> [OBJECTIVE]: Scan the data below for the string "this". Show every line where it turns up.

> [A block of data]:
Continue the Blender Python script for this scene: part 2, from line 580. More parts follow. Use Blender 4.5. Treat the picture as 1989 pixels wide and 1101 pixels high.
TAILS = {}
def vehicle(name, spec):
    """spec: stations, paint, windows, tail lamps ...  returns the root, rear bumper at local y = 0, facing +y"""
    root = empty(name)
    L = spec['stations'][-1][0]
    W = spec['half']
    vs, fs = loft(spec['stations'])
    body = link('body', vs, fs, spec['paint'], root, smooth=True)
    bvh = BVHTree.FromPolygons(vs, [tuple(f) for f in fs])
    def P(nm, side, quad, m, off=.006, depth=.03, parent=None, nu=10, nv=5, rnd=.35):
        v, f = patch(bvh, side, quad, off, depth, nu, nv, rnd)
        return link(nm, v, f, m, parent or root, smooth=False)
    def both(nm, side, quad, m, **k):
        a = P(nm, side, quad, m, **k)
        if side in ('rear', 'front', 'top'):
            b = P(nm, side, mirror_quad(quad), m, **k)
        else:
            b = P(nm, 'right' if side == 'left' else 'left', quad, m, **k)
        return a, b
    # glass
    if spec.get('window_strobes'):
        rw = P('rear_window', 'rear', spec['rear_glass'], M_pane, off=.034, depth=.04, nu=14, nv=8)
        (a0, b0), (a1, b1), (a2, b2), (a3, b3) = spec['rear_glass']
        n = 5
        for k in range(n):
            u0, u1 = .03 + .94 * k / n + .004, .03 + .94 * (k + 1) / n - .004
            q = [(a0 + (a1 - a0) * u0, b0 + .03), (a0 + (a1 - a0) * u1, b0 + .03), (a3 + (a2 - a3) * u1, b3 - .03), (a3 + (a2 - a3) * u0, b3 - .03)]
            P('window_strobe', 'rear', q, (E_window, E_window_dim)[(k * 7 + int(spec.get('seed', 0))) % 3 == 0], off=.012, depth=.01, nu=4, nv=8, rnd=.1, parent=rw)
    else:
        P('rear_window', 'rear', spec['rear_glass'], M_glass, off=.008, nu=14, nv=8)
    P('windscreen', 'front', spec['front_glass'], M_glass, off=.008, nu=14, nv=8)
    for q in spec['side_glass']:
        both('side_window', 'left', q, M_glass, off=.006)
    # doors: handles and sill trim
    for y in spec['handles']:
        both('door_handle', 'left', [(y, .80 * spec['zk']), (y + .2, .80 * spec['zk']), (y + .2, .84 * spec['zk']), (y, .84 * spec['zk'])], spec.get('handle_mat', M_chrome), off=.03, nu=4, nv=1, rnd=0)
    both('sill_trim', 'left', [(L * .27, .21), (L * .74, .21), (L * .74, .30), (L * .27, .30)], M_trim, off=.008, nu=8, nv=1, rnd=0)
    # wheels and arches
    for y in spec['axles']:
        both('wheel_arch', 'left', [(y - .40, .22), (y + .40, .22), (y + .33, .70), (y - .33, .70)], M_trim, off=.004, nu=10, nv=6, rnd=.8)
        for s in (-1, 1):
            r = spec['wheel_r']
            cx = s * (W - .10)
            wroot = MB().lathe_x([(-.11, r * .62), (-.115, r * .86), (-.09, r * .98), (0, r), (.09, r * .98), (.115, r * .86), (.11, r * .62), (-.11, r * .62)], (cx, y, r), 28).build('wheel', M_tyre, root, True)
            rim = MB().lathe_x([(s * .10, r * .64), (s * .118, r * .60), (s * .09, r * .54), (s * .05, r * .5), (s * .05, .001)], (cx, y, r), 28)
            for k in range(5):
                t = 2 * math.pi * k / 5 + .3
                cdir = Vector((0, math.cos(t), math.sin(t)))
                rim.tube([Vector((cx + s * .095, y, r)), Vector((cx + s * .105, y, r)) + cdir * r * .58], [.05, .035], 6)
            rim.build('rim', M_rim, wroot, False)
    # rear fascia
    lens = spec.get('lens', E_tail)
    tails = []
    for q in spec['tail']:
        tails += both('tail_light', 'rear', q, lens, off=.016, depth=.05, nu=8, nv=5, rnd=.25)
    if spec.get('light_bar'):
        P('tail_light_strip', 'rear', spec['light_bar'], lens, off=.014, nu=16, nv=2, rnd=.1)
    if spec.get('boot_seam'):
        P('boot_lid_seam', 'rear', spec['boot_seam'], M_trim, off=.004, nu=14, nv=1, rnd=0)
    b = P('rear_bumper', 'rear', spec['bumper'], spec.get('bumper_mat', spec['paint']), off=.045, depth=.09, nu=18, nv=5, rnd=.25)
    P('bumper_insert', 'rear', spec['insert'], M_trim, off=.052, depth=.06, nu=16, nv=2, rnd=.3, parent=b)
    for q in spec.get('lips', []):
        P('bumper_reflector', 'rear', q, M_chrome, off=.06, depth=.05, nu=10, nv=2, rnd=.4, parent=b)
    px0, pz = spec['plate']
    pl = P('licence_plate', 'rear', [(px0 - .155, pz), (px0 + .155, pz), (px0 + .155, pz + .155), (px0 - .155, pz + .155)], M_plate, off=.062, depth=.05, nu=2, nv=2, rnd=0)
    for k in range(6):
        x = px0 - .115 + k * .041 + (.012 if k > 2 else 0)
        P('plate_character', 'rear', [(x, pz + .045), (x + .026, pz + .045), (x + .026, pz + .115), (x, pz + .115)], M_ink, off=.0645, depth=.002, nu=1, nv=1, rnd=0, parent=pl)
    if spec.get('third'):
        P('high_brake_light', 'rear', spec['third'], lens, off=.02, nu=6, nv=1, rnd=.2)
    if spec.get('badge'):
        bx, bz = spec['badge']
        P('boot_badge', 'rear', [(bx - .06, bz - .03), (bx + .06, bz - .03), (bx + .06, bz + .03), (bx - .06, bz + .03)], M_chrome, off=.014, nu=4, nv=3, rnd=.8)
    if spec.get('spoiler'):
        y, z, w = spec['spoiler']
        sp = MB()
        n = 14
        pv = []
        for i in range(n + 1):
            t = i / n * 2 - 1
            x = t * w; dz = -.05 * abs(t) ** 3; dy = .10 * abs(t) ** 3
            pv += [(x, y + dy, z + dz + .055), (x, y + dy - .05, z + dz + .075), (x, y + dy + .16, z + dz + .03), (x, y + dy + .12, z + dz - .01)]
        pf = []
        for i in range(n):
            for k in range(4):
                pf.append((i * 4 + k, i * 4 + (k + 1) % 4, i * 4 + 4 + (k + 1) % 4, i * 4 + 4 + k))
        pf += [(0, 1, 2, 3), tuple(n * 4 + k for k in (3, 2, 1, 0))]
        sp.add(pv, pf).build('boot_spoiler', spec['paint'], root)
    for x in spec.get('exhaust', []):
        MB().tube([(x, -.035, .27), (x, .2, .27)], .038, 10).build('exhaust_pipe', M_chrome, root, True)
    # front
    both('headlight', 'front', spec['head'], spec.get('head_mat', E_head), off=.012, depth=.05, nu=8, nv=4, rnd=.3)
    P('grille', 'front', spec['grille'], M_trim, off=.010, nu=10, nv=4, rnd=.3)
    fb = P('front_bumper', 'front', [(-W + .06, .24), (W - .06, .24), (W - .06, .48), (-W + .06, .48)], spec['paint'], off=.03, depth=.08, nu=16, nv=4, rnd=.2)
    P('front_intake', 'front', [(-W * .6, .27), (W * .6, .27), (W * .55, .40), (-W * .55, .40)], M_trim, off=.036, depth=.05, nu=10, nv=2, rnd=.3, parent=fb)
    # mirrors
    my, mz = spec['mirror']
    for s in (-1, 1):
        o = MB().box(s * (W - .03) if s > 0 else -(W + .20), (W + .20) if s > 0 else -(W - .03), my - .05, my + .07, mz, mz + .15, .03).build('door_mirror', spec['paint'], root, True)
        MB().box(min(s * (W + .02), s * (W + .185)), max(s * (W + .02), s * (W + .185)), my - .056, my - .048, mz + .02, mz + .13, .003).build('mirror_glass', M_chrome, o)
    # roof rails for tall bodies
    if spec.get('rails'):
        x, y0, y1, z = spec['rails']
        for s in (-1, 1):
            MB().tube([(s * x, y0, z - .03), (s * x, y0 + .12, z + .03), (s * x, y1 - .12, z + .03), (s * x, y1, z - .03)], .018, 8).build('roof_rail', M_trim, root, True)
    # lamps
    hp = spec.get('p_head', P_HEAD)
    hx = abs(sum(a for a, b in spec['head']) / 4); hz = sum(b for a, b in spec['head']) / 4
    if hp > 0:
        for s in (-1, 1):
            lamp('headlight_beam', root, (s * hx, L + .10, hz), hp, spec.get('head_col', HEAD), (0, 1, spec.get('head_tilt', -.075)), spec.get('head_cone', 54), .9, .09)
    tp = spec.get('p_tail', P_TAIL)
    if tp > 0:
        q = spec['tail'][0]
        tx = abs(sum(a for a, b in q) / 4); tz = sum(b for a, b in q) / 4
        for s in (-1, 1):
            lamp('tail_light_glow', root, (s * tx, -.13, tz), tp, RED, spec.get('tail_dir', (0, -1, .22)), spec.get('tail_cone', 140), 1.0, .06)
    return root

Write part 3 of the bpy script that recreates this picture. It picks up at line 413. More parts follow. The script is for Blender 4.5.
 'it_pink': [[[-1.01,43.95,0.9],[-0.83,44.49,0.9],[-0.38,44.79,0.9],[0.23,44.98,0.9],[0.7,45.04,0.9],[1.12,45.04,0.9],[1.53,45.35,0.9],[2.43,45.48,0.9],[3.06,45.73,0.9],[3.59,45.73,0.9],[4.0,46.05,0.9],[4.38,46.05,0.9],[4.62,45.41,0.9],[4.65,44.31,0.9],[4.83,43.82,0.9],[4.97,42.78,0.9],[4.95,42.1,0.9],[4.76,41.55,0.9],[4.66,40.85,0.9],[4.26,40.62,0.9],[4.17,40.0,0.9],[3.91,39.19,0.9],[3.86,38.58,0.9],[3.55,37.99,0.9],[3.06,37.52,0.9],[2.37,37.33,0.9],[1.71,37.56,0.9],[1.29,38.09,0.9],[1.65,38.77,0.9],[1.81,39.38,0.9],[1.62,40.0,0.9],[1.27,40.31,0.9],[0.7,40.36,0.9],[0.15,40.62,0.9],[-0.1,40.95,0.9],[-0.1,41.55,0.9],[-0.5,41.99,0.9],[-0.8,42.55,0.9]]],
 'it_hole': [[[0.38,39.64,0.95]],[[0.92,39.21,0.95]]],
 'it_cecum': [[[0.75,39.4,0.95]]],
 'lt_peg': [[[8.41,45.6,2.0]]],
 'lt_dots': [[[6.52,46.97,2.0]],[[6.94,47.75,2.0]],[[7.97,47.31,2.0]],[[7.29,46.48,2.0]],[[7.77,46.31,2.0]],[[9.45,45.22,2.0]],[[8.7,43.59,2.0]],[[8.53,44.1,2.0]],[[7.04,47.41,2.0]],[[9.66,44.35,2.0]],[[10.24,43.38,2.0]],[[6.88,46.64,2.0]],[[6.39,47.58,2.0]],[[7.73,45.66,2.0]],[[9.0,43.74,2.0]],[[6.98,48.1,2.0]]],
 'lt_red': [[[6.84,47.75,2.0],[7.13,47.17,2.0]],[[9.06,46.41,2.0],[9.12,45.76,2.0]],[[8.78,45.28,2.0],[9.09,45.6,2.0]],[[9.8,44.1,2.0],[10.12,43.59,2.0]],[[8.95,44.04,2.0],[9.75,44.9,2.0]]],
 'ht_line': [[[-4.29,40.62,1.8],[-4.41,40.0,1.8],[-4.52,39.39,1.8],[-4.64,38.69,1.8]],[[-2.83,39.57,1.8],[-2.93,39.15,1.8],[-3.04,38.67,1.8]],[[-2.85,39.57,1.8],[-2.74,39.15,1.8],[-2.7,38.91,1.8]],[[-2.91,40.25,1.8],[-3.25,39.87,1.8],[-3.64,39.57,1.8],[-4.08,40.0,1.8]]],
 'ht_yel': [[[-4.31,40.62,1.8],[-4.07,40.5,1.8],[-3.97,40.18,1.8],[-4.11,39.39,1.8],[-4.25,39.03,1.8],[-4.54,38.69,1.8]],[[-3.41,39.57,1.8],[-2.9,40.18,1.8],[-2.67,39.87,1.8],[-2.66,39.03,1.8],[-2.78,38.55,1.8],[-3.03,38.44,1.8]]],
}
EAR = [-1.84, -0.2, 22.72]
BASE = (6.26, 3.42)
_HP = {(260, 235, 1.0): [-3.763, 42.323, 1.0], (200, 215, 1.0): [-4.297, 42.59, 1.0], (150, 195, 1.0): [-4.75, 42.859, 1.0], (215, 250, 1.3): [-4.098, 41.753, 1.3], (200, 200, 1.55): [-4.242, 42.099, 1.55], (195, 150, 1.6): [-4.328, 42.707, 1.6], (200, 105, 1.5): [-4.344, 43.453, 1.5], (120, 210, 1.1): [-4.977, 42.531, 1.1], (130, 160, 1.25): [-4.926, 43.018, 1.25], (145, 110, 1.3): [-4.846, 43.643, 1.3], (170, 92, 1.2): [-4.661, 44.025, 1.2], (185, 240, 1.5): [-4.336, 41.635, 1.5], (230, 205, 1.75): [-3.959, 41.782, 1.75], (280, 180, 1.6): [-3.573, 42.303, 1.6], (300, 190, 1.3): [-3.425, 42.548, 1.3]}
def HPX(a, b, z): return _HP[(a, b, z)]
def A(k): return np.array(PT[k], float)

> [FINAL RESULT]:
Continue the Blender Python script for this scene: part 2, from line 580. More parts follow. Use Blender 4.5. Treat the picture as 1989 pixels wide and 1101 pixels high.
Write part 3 of the bpy script that recreates this picture. It picks up at line 413. More parts follow. The script is for Blender 4.5.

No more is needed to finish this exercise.